» **DATASET EXTRACT**
* * *

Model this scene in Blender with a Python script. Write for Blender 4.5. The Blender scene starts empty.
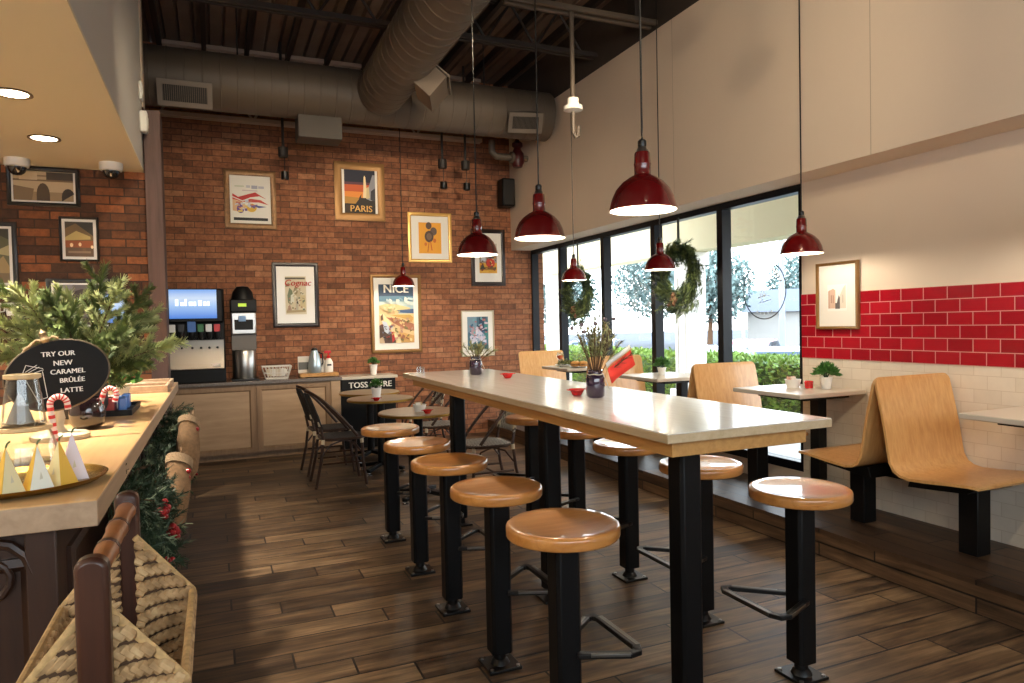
import bpy, bmesh, math, random
from mathutils import Vector, Matrix
PI = math.pi
random.seed(7)
scene = bpy.context.scene
COL = scene.collection

# ------------------------------------------------------------------ materials
def S(r, g, b):
    f = lambda c: (c/255/12.92) if c/255 <= .04045 else ((c/255+.055)/1.055)**2.4
    return (f(r), f(g), f(b), 1)

def base_mat(name):
    m = bpy.data.materials.new(name); m.use_nodes = True
    nt = m.node_tree; return m, nt, nt.nodes['Principled BSDF']

def N(nt, kind, **kw):
    n = nt.nodes.new(kind)
    for k, v in kw.items():
        if k in n.inputs: n.inputs[k].default_value = v
        else: setattr(n, k, v)
    return n

def ramp(nt, src, stops):
    r = nt.nodes.new('ShaderNodeValToRGB'); e = r.color_ramp.elements
    while len(e) < len(stops): e.new(.5)
    for el, (p, c) in zip(e, stops): el.position = p; el.color = c
    nt.links.new(src, r.inputs['Fac']); return r.outputs['Color']

def mat(name, col, rough=.5, metal=0, var=.0, vscale=8, bump=0, bscale=60, emit=None, estr=0, coat=0, spec=.5):
    m, nt, b = base_mat(name)
    b.inputs['Base Color'].default_value = col
    b.inputs['Roughness'].default_value = rough; b.inputs['Metallic'].default_value = metal
    b.inputs['Coat Weight'].default_value = coat; b.inputs['Specular IOR Level'].default_value = spec
    tc = N(nt, 'ShaderNodeTexCoord')
    if var:
        n = N(nt, 'ShaderNodeTexNoise', Scale=vscale, Detail=4.0)
        nt.links.new(tc.outputs['Object'], n.inputs['Vector'])
        lo = [c*(1-var) for c in col[:3]]+[1]; hi = [min(1, c*(1+var)) for c in col[:3]]+[1]
        nt.links.new(ramp(nt, n.outputs['Fac'], [(.3, lo), (.7, hi)]), b.inputs['Base Color'])
    if bump:
        n = N(nt, 'ShaderNodeTexNoise', Scale=bscale, Detail=3.0)
        nt.links.new(tc.outputs['Object'], n.inputs['Vector'])
        bp = N(nt, 'ShaderNodeBump', Strength=bump, Distance=.01)
        nt.links.new(n.outputs['Fac'], bp.inputs['Height']); nt.links.new(bp.outputs['Normal'], b.inputs['Normal'])
    if emit: b.inputs['Emission Color'].default_value = emit; b.inputs['Emission Strength'].default_value = estr
    return m

def wood(name, dark, light, rough=.4, axis=0, scale=3, stretch=12, coat=0, bump=.05):
    """grain running along the given object axis"""
    m, nt, b = base_mat(name)
    tc = N(nt, 'ShaderNodeTexCoord'); mp = N(nt, 'ShaderNodeMapping')
    sc = [scale*stretch]*3; sc[axis] = scale
    mp.inputs['Scale'].default_value = sc
    nt.links.new(tc.outputs['Object'], mp.inputs['Vector'])
    n = N(nt, 'ShaderNodeTexNoise', Scale=1.0, Detail=6.0, Roughness=.6, Distortion=.4)
    nt.links.new(mp.outputs['Vector'], n.inputs['Vector'])
    nt.links.new(ramp(nt, n.outputs['Fac'], [(.25, dark), (.5, tuple((a+c)/2 for a, c in zip(dark, light))), (.78, light)]), b.inputs['Base Color'])
    b.inputs['Roughness'].default_value = rough; b.inputs['Coat Weight'].default_value = coat
    bp = N(nt, 'ShaderNodeBump', Strength=bump, Distance=.005)
    nt.links.new(n.outputs['Fac'], bp.inputs['Height']); nt.links.new(bp.outputs['Normal'], b.inputs['Normal'])
    return m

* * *

» **GOAL**
Look through the listing and extract every line with "scene" in it.

» **FINISHED EXERCISE**
Model this scene in Blender with a Python script. Write for Blender 4.5. The Blender scene starts empty.
scene = bpy.context.scene
COL = scene.collection